National   |   Steven Ertelt   |   Feb 16, 2011   |   11:45AM   |   Washington, DC

It looks like the attempt to renew the ban on taxpayer funding of abortions in the nation’s capital is safe — thanks to the failure of the District’s representative to file an amendment to challenge it.

When House Republicans put forward HR 1, the continuing resolution bill to fund the federal government for FY2011, they put language in the legislation to restore the ban on taxpayer funding of abortions in the District of Columbia that Obama and House Democrats overturned when they controlled the chamber.

Yesterday, the House began considering a large number of amendments to the budget bill and it completed consideration of the Financial Services Title — which includes funding for the District of Columbia. The House is considering the bill under a process by which lawmakers must float any amendments to the bill when the appropriate section comes up for debate and discussion.

Although Rep. Eleanor Holmes Norton, the pro-abortion member of Congress from D.C., met the requirement to submit her expected amendment to fund abortions with taxpayer funds in the nation’s capital, she did not offer the amendment during the reading of the appropriate section. Thus, it appears the Norton amendment on D.C. abortion funding will not be considered by the House and the final version of the continuing resolution bill will contain the abortion funding ban.

This is a victory for pro-life advocates after the Senate passed, in December, its own continuing resolution that kept the District of Columbia abortion funding in place.

In December of 2009, Democrats initially approved an omnibus spending bill lifting the 13-year-long ban on directly paying for abortions in the nation’s capital and Obama eventually signed the measure.

Republican Sens. Susan Collins of Maine, Thad Cochran of Mississippi and Richard Shelby of Alabama sided with Democrats to move ahead to a vote on the 2009 bill. Those same three Republicans voted for the bill and three Democrats, pro-abortion Sens. Evan Bayh of Indiana, Claire McCaskill of Missouri and Russ Feingold of Wisconsin, all voted against it for other reasons.

Shelby voted for the bill even though he signed a letter along with 35 other Republicans saying they would filibuster it because of the abortion funding. Collins and Cochran did not sign the letter.

National Right to Life Committee legislative director Douglas Johnson wrote to members of Congress at that time urging them to oppose the bill because of the abortion funding in the District of Columbia and said the number of abortions in the nation’s capital would increase by 1,000 annually because of the taxpayer funding.

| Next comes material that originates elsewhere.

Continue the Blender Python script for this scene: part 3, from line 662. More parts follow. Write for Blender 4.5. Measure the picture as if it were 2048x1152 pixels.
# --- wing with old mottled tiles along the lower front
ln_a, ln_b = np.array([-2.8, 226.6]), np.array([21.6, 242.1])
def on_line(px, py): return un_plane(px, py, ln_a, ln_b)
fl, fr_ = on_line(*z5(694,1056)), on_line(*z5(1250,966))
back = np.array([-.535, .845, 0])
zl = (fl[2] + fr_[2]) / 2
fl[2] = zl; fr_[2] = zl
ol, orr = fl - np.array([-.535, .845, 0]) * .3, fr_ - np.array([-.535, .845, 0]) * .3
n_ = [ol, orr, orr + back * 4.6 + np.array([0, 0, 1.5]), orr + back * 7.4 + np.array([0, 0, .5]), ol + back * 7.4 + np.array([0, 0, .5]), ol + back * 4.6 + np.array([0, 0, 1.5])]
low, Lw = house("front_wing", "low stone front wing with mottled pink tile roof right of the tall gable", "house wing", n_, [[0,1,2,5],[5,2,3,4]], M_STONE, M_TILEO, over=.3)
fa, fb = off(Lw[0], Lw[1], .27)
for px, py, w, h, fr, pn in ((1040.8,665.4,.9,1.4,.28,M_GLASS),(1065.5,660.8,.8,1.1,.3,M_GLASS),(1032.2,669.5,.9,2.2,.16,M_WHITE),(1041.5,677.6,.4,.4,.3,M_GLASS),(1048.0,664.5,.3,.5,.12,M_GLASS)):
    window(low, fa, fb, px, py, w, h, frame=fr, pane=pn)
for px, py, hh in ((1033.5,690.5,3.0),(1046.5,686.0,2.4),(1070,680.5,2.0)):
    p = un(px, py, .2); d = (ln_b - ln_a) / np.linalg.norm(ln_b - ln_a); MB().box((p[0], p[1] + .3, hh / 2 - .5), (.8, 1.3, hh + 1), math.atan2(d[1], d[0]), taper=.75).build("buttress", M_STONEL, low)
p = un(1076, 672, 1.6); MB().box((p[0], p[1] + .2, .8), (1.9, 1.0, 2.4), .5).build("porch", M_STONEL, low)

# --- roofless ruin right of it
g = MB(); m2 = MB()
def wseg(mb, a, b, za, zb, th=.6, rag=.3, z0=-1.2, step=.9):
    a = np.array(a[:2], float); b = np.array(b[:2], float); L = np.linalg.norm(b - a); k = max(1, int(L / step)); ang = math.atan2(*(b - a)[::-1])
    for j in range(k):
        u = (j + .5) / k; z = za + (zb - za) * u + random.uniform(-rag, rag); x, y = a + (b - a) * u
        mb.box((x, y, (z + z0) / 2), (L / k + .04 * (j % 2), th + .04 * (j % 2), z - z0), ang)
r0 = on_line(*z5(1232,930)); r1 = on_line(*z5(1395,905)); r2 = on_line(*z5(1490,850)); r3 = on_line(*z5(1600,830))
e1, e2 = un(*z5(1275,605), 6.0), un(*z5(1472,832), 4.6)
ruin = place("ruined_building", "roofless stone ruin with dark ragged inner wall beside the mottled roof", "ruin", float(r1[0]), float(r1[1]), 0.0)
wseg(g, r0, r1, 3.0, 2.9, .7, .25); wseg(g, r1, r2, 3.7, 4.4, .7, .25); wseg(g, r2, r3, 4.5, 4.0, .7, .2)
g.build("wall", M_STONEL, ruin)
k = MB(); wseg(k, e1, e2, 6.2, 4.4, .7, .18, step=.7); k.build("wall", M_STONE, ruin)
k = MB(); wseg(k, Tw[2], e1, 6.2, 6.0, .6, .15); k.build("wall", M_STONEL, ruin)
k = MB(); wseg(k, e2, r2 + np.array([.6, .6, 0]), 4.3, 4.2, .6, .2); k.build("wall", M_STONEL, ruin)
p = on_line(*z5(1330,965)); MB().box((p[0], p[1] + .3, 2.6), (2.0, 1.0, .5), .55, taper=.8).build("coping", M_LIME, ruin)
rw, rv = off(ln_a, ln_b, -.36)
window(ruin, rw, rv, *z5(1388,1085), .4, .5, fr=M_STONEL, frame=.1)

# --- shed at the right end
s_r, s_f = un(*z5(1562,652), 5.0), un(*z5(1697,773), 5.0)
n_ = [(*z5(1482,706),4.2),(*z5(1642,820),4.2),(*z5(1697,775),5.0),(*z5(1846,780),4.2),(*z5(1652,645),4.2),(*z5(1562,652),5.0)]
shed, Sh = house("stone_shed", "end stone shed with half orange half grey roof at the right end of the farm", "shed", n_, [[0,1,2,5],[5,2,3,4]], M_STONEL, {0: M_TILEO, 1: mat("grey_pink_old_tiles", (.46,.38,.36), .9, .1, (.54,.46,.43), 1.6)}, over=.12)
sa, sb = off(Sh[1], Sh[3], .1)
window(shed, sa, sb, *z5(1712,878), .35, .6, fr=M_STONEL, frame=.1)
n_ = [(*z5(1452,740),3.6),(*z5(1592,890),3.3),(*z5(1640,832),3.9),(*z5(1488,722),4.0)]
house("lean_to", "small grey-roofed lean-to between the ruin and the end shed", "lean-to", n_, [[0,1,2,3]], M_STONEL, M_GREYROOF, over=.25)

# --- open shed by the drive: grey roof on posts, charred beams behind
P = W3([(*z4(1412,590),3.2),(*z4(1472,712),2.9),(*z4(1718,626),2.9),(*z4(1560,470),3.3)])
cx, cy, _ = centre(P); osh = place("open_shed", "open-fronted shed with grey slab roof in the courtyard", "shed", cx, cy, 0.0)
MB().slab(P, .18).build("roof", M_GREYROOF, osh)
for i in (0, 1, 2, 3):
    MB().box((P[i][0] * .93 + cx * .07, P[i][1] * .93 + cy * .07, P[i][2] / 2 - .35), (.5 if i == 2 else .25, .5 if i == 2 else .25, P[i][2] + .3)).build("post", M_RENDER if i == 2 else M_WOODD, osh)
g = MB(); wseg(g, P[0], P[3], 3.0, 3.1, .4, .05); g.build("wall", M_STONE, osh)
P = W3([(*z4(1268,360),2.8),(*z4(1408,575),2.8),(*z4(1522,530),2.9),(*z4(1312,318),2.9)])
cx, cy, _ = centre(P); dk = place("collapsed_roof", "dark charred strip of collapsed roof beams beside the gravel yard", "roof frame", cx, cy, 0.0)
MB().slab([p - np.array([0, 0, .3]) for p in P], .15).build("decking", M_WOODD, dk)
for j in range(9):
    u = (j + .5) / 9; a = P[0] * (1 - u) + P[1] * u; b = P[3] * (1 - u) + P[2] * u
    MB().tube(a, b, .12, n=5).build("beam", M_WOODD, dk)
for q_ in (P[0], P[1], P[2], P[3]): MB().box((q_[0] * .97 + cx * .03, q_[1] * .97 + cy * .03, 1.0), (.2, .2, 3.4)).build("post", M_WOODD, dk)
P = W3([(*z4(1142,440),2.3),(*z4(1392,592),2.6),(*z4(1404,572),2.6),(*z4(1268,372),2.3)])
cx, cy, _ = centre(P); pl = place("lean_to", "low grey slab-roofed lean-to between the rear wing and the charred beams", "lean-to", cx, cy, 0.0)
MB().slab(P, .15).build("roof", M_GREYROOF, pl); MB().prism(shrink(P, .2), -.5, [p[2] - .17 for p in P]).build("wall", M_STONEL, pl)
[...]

“The National Right to Life Committee urges you to vote against passage of the Consolidated Appropriations Act, 2010 (H.R. 3288), because the bill would lift a longstanding prohibition on the use of funds appropriated by Congress to pay for elective abortions in the District of Columbia,” the group said in a letter LifeNews.com obtained.

“Prior to the initial adoption of the congressional ban, public funds were used to pay for over 4,000 abortions annually in the nation’s capital,” Johnson noted back then. “If the pro-life policy is lifted by enactment of H.R. 3288, public funding of elective abortion will resume, and the predictable result will be that the number of abortions performed will increase, probably by around 1,000 per year.”